>>>

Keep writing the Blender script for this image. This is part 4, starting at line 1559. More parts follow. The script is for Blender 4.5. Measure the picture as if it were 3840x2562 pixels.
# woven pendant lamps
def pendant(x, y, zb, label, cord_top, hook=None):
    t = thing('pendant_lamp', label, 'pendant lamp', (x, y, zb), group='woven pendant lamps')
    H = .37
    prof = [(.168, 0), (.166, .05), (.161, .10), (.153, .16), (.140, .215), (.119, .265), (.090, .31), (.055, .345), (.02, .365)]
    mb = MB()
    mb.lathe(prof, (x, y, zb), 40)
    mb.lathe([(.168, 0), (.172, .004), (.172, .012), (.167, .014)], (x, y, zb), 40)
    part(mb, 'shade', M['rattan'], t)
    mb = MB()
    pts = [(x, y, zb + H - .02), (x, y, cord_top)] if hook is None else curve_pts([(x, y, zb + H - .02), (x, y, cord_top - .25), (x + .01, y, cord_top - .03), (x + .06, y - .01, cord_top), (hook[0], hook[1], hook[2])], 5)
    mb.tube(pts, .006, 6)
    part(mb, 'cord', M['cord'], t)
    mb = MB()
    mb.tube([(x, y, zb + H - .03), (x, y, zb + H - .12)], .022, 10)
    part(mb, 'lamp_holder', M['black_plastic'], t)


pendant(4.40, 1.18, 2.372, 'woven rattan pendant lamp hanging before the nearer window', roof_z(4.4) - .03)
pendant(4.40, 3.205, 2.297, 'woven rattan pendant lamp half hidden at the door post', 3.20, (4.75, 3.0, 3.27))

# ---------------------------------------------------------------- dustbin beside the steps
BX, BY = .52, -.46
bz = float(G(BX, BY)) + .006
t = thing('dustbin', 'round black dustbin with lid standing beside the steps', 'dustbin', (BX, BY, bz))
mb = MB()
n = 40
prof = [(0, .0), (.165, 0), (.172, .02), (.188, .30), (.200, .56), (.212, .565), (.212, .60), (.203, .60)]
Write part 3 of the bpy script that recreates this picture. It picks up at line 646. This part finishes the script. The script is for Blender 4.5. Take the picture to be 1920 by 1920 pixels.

<<<

*What you have to do*. Each record above should be output again exactly.

*Solution to this problem*.
Keep writing the Blender script for this image. This is part 4, starting at line 1559. More parts follow. The script is for Blender 4.5. Measure the picture as if it were 3840x2562 pixels.
# woven pendant lamps
def pendant(x, y, zb, label, cord_top, hook=None):
    t = thing('pendant_lamp', label, 'pendant lamp', (x, y, zb), group='woven pendant lamps')
    H = .37
    prof = [(.168, 0), (.166, .05), (.161, .10), (.153, .16), (.140, .215), (.119, .265), (.090, .31), (.055, .345), (.02, .365)]
    mb = MB()
    mb.lathe(prof, (x, y, zb), 40)
    mb.lathe([(.168, 0), (.172, .004), (.172, .012), (.167, .014)], (x, y, zb), 40)
    part(mb, 'shade', M['rattan'], t)
    mb = MB()
    pts = [(x, y, zb + H - .02), (x, y, cord_top)] if hook is None else curve_pts([(x, y, zb + H - .02), (x, y, cord_top - .25), (x + .01, y, cord_top - .03), (x + .06, y - .01, cord_top), (hook[0], hook[1], hook[2])], 5)
    mb.tube(pts, .006, 6)
    part(mb, 'cord', M['cord'], t)
    mb = MB()
    mb.tube([(x, y, zb + H - .03), (x, y, zb + H - .12)], .022, 10)
    part(mb, 'lamp_holder', M['black_plastic'], t)


pendant(4.40, 1.18, 2.372, 'woven rattan pendant lamp hanging before the nearer window', roof_z(4.4) - .03)
pendant(4.40, 3.205, 2.297, 'woven rattan pendant lamp half hidden at the door post', 3.20, (4.75, 3.0, 3.27))

# ---------------------------------------------------------------- dustbin beside the steps
BX, BY = .52, -.46
bz = float(G(BX, BY)) + .006
t = thing('dustbin', 'round black dustbin with lid standing beside the steps', 'dustbin', (BX, BY, bz))
mb = MB()
n = 40
prof = [(0, .0), (.165, 0), (.172, .02), (.188, .30), (.200, .56), (.212, .565), (.212, .60), (.203, .60)]
Write part 3 of the bpy script that recreates this picture. It picks up at line 646. This part finishes the script. The script is for Blender 4.5. Take the picture to be 1920 by 1920 pixels.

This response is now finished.